Description of the task |
Locate the lines of the listing below that hold "scene", then copy each of them.
"""
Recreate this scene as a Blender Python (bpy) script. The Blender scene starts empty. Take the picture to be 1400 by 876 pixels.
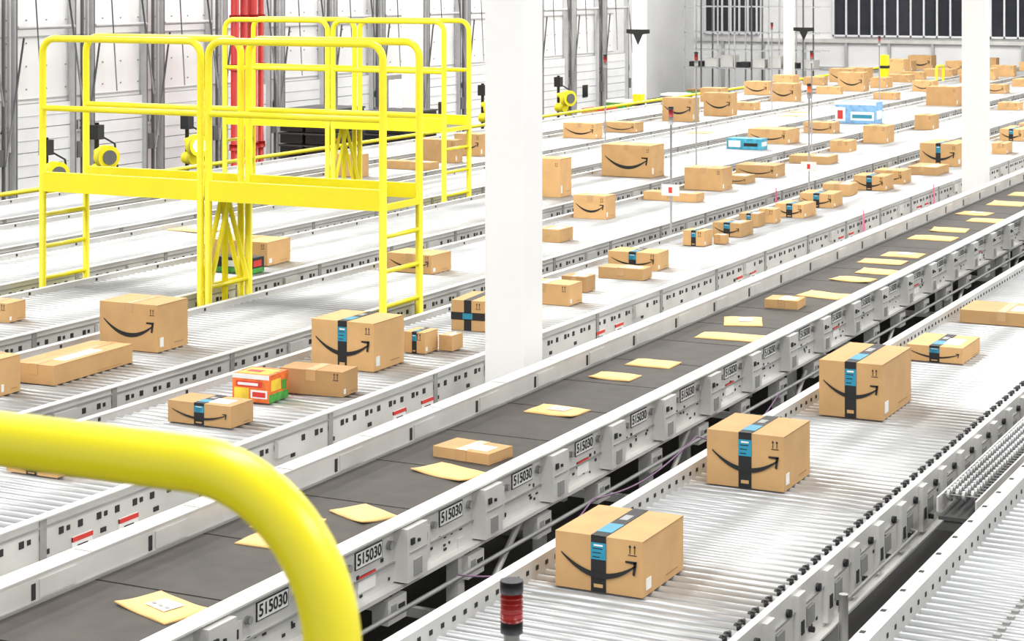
import bpy, math, random
from mathutils import Vector
random.seed(7)
H=3.8; DK=1.1
TH=math.atan(1350/2720)
sc=bpy.context.scene

# ---------------- materials ----------------
def mat(name,col,rough=.5,metal=0,var=.06,scale=8,emit=0,bump=0,rand=0):
    m=bpy.data.materials.new(name); m.use_nodes=True
    nt=m.node_tree; b=nt.nodes['Principled BSDF']
    b.inputs['Roughness'].default_value=rough; b.inputs['Metallic'].default_value=metal
    tc=nt.nodes.new('ShaderNodeTexCoord'); n=nt.nodes.new('ShaderNodeTexNoise')
    n.inputs['Scale'].default_value=scale; n.inputs['Detail'].default_value=4
    nt.links.new(tc.outputs['Object'],n.inputs['Vector'])
    r=nt.nodes.new('ShaderNodeValToRGB')
    r.color_ramp.elements[0].position=.3; r.color_ramp.elements[1].position=.7
    r.color_ramp.elements[0].color=tuple(max(0,v*(1-var)) for v in col)+(1,)
    r.color_ramp.elements[1].color=tuple(min(1,v*(1+var)) for v in col)+(1,)
    nt.links.new(n.outputs['Fac'],r.inputs['Fac'])
    if rand:
        oi=nt.nodes.new('ShaderNodeObjectInfo');mr=nt.nodes.new('ShaderNodeMapRange')
        mr.inputs['To Min'].default_value=1-rand;mr.inputs['To Max'].default_value=1+rand*.4
        nt.links.new(oi.outputs['Random'],mr.inputs['Value'])
        hs=nt.nodes.new('ShaderNodeHueSaturation');nt.links.new(mr.outputs['Result'],hs.inputs['Value'])
        nt.links.new(r.outputs['Color'],hs.inputs['Color']);nt.links.new(hs.outputs['Color'],b.inputs['Base Color'])
    else: nt.links.new(r.outputs['Color'],b.inputs['Base Color'])
    if bump:
        bp=nt.nodes.new('ShaderNodeBump'); bp.inputs['Strength'].default_value=bump
        nt.links.new(n.outputs['Fac'],bp.inputs['Height']); nt.links.new(bp.outputs['Normal'],b.inputs['Normal'])
    if emit:
        b.inputs['Emission Color'].default_value=tuple(col)+(1,); b.inputs['Emission Strength'].default_value=emit
    return m
M={}
def dm(k,*a,**kw): M[k]=mat(k,*a,**kw)
dm('galv_steel',(.64,.635,.61),.42,.2,var=.13,scale=2.2)
dm('steel_dark',(.32,.32,.31),.5,.2,var=.15,scale=5)  # darker grey steel for fittings, bases and small printed lines
dm('roller_steel',(.49,.50,.505),.36,.5,var=.24,scale=.9)
dm('gap_shade_and_lid',(.06,.06,.06),.7)  # near-black colour painting the shade in roller gaps; also colours tote lids
dm('belt_rubber',(.064,.056,.048),.75,var=.16,scale=7,bump=.1)
dm('black_plastic',(.015,.015,.017),.5)
dm('slot_black',(.02,.02,.02),.7)
dm('yellow_paint',(.92,.80,.012),.32,var=.03,scale=3)
dm('cardboard',(.64,.385,.165),.8,var=.08,scale=5,rand=.20)
dm('cardboard_b',(.50,.29,.12),.8,var=.07,scale=6,rand=.15)
dm('cardboard_edge',(.28,.16,.07),.85)
dm('clear_tape',(.57,.35,.16),.25,var=.04)
dm('ink',(.012,.012,.013),.6)
dm('tape_blue',(.02,.26,.40),.5)
dm('paper_white',(.82,.82,.80),.6)
dm('mailer',(.83,.53,.20),.6,var=.08,scale=7,bump=.2)
dm('red_ink',(.65,.04,.03),.5)
dm('red_paint',(.42,.012,.009),.4)
dm('orange_print',(.80,.16,.03),.45,var=.3,scale=14)
dm('yellow_print',(.9,.6,.05),.45,var=.2,scale=14)
dm('green_print',(.06,.33,.05),.5,var=.5,scale=14)
dm('blue_print',(.22,.45,.74),.5,var=.25,scale=10)
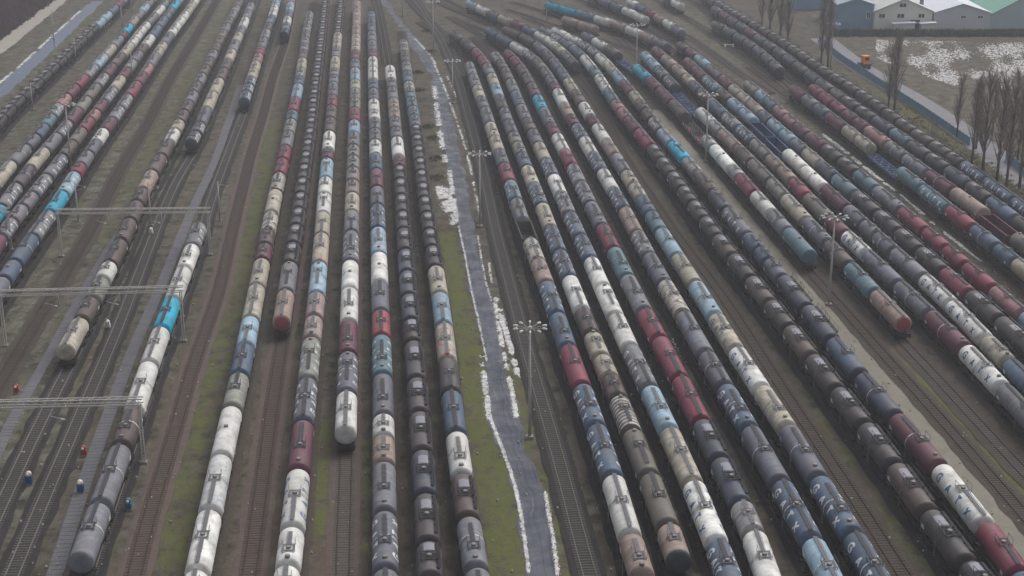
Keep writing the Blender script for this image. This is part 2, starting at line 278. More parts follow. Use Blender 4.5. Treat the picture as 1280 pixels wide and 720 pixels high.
"""
Response to the task |
Recreate this scene as a Blender Python (bpy) script. The Blender scene starts empty. Take the picture to be 1400 by 876 pixels.
sc=bpy.context.scene